Due to the hike in prices of essential commodities, many states are increasingly finding it difficult to match up to the nutritional standards while serving meals to the children. Food inflation has made the Mid-Day Meal scheme lighter and less nutritious in thousands of schools across the country. Reduced budgetary allocation coupled with the issue of corruption has compounded the problems surrounding the scheme.

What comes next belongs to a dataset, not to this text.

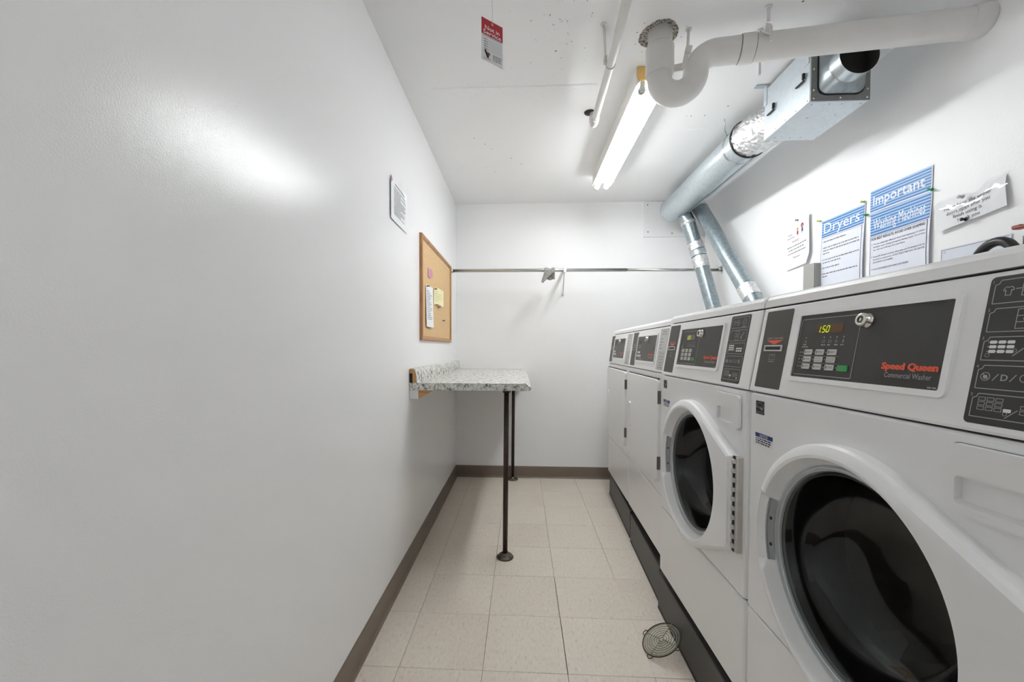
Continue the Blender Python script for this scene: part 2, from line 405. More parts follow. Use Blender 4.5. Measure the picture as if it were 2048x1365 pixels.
# ceiling slab with a round hole where the drain pipe comes down
HX, HY, HR = 0.552, 1.702, 0.076
def ceiling():
    mb = MB(); n = 48; ang = sorted([2 * pi * k / n for k in range(n)] + [atan2(y - HY, x - HX) % (2 * pi) for x in (XL, XR) for y in (YN, YB)])
    def out(a):
        c, s = cos(a), sin(a); t = []
        if c > 1e-9: t.append((XR - HX) / c)
        if c < -1e-9: t.append((XL - HX) / c)
        if s > 1e-9: t.append((YB - HY) / s)
        if s < -1e-9: t.append((YN - HY) / s)
        t = min(t); return (HX + c * t, HY + s * t)
    m = len(ang); rng = random.Random(3); rr = [HR * (1 + 0.05 * sin(3 * a) + rng.uniform(-.03, .03)) for a in ang]
    vs = [(*out(a), ZC) for a in ang] + [(HX + cos(a) * r, HY + sin(a) * r, ZC) for a, r in zip(ang, rr)] + [(HX + cos(a) * r * .86, HY + sin(a) * r * .86, ZC + 0.016) for a, r in zip(ang, rr)]
    fs = [(k, (k + 1) % m, m + (k + 1) % m, m + k) for k in range(m)]
    mb.add(vs, fs)
    mb.box(XL, XR, YN, YB, ZC + 0.06, ZC + 0.12)
    o = struct('ceiling', mb, M['ceiling'])
    h = MB(); h.add([vs[m + k] for k in range(m)] + [vs[2 * m + k] for k in range(m)], [(k, (k + 1) % m, m + (k + 1) % m, m + k) for k in range(m)], True)
    h.add([vs[2 * m + k] for k in range(m)], [tuple(range(m))])
    h.build('hole_rim', M['plaster'], o)
    p = MB(); rg = random.Random(21); spots = [(rg.gauss(.10, .10), rg.gauss(1.60, .10), rg.choice((.0008, .0011, .0015, .0024))) for _ in range(55)]
    spots += [(rg.gauss(.02, .16), rg.gauss(2.02, .05), .0014) for _ in range(30)]
    spots += [(HX + cos(a) * (HR + rg.uniform(.008, .03)), HY + sin(a) * (HR + rg.uniform(.008, .03)), rg.uniform(.002, .0035)) for a in (0.2, 1.1, 2.0, 2.6, 3.3, 3.9, 5.9)]
    for x, y, r_ in spots: p.add([(x + r_ * cos(k * pi / 4) * rg.uniform(.7, 1.3), y + r_ * sin(k * pi / 4) * rg.uniform(.7, 1.3), ZC - .0004) for k in range(8)], [tuple(range(8))])
    p.build('paint_pits', M['pit'], o)['kind'] = 'stuff'
ceiling()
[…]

Dr Veena Shatrughna, former Deputy Director of the National Institute of Nutrition in Hyderabad, says that the government must adopt a science-based approach and hold consultations with Right to Food activists instead of the corporate sector so that the scheme is implemented in the best interest of the school child. "The government nowadays does not consult the Right To Food activists anymore. They consult the corporate sector, and the danger is the corporate sector will advise packets of biscuits or bread or something that comes from industrial production so that they can have their profits. That is the danger that is awaiting us. There should be parent committees who should be involved in looking at everyday food. There must be a feedback mechanism. There are brilliant ways of bettering the scheme's implementation, but this entirely depends on the government's will."